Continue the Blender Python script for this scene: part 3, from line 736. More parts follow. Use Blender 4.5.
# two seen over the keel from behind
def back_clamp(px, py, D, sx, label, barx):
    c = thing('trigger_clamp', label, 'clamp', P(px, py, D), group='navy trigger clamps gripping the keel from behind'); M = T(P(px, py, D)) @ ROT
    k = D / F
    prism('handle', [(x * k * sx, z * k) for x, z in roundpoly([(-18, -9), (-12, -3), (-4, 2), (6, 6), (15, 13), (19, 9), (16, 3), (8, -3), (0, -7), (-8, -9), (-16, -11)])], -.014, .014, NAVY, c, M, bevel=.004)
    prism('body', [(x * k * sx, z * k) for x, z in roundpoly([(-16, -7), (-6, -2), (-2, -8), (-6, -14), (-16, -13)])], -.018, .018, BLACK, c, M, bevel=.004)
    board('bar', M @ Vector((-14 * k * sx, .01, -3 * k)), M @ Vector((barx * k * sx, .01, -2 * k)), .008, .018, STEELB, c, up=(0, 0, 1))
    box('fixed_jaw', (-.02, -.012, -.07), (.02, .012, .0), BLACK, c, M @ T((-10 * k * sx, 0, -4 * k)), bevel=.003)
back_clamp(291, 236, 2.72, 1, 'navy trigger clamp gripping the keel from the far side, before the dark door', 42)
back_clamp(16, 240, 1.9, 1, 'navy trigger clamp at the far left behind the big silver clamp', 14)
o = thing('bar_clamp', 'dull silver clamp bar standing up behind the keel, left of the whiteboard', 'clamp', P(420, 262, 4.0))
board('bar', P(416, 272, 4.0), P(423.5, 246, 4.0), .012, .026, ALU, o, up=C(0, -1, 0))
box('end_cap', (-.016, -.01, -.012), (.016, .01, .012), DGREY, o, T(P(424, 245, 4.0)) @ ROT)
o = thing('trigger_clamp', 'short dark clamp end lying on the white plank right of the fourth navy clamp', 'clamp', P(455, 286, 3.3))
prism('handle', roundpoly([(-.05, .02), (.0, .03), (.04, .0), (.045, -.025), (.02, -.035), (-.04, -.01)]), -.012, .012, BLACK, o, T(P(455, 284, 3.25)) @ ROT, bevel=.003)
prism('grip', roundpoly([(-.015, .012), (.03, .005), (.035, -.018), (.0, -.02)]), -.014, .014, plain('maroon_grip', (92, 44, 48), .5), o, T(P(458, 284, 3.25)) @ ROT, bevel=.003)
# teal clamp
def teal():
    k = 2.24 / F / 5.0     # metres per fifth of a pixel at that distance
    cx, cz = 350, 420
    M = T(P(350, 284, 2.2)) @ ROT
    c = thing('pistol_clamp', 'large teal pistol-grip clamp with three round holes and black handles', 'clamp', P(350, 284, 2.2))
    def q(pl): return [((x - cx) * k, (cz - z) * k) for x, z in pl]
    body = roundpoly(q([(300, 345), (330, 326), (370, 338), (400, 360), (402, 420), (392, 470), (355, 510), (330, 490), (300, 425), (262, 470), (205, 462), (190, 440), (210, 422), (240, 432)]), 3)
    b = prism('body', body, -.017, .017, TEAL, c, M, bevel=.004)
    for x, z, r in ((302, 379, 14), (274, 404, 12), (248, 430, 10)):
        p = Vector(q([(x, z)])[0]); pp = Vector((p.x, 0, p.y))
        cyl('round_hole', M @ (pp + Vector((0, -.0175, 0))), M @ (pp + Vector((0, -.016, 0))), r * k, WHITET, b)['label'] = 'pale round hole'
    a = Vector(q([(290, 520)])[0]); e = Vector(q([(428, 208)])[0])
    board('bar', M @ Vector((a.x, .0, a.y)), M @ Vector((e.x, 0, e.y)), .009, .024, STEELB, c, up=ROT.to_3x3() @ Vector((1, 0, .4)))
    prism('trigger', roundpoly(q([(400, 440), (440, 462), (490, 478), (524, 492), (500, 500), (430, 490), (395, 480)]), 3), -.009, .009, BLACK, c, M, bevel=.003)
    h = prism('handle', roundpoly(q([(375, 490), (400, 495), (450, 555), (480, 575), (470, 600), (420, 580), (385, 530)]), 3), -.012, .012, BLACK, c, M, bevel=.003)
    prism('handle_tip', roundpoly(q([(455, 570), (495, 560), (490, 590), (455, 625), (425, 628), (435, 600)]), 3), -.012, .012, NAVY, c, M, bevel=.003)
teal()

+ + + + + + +

● THE EXERCISE
Your task is to pick out every line with the string "from" and copy it.

● THE OUTPUT
Continue the Blender Python script for this scene: part 3, from line 736. More parts follow. Use Blender 4.5.
# two seen over the keel from behind
    c = thing('trigger_clamp', label, 'clamp', P(px, py, D), group='navy trigger clamps gripping the keel from behind'); M = T(P(px, py, D)) @ ROT
back_clamp(291, 236, 2.72, 1, 'navy trigger clamp gripping the keel from the far side, before the dark door', 42)